The Leavers – IV: The Jumble Of Days gently builds to a climax, gracefully elevated by Steve Rothery’s twinkling guitar. A lovely version of White Paper somehow manages to be both epic and understated at the same time. And The New Kings – IV: Why Is Nothing Ever True? ends with Hogarth screaming wordlessly off-mic, caught up in the fury of his own composition.

It’s dramatic, goosebump-inducing stuff, but the second set raises the bar even further. Joined by Belgium’s In Praise Of Folly string quartet and French horn player Sam Morris, The Space… is inflated with enough classical gas to let it soar, while the crescendo reached on the ‘You’re holding on’ line of The Great Escape is genuinely breathtaking. Go! is both bewildering and beautiful, with lasers strafing the seats as a choreographed sea of finger torches turn the hall into a vast, magical grotto.

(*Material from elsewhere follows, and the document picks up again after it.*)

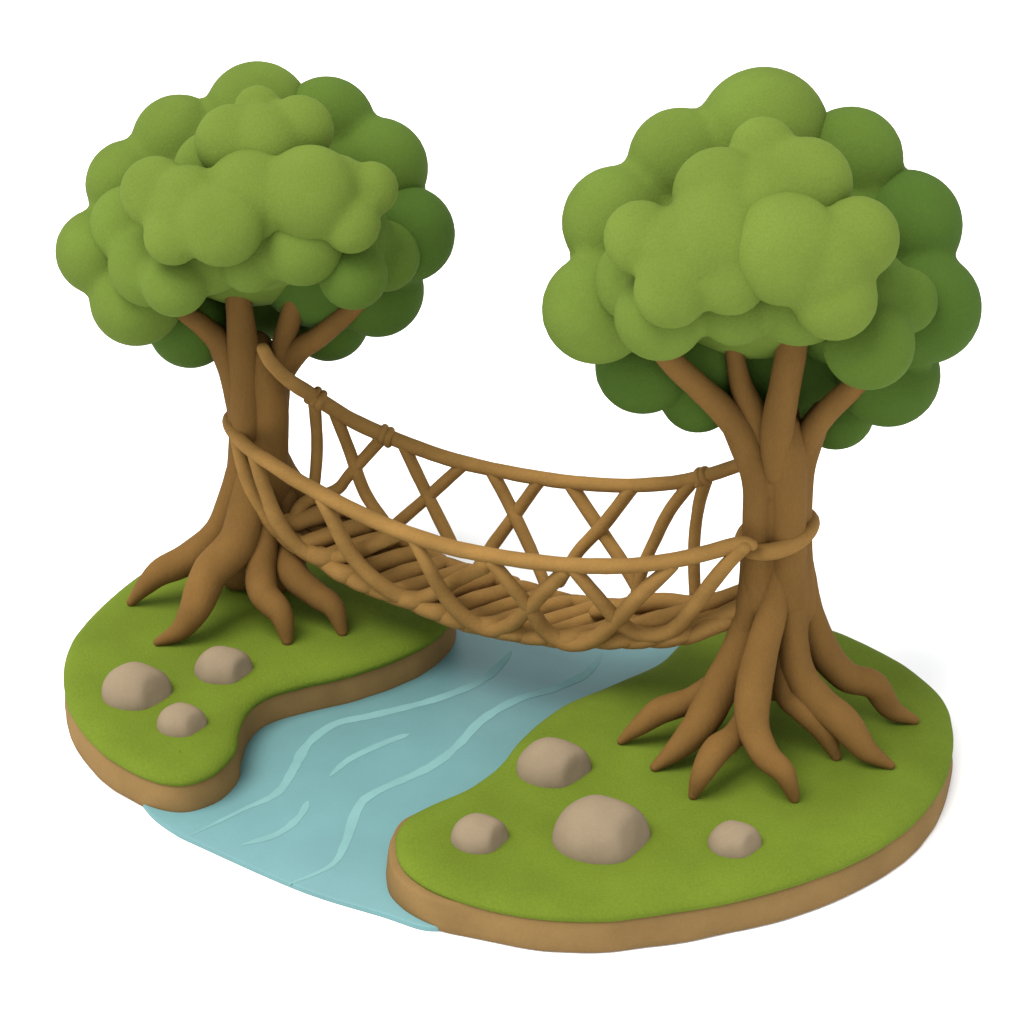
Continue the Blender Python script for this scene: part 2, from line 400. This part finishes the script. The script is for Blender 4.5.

Perfection? Not quite. Hogarth seems a little skittish at first, nervously staring up into the gods as if troubled by the size of the room and the history it’s witnessed. But by the end he’s completely at home, lifting his arms aloft in triumph and grinning delightedly as he spots people he knows in the stalls. And the double-header of Waiting To Happen and Neverland make for a slightly anticlimactic encore, both songs gently crumbling to a close instead of raising the rafters further.

These are small quibbles – the night feels like a triumph in almost every way, for those in attendance as much as it appears to be for the band, as if they’ve all come of age together. It ends with the musicians lined up across the stage, ankle deep in confetti, taking bows and sucking in applause as the audience stand and cheer, and cheer, and cheer.

“I came here to see David Gilmour,” proclaims Hogarth. “He had a lot of shit going on… but it wasn’t like that.”

He’s right. It wasn’t. This was Marillion carving out their own chunk of history.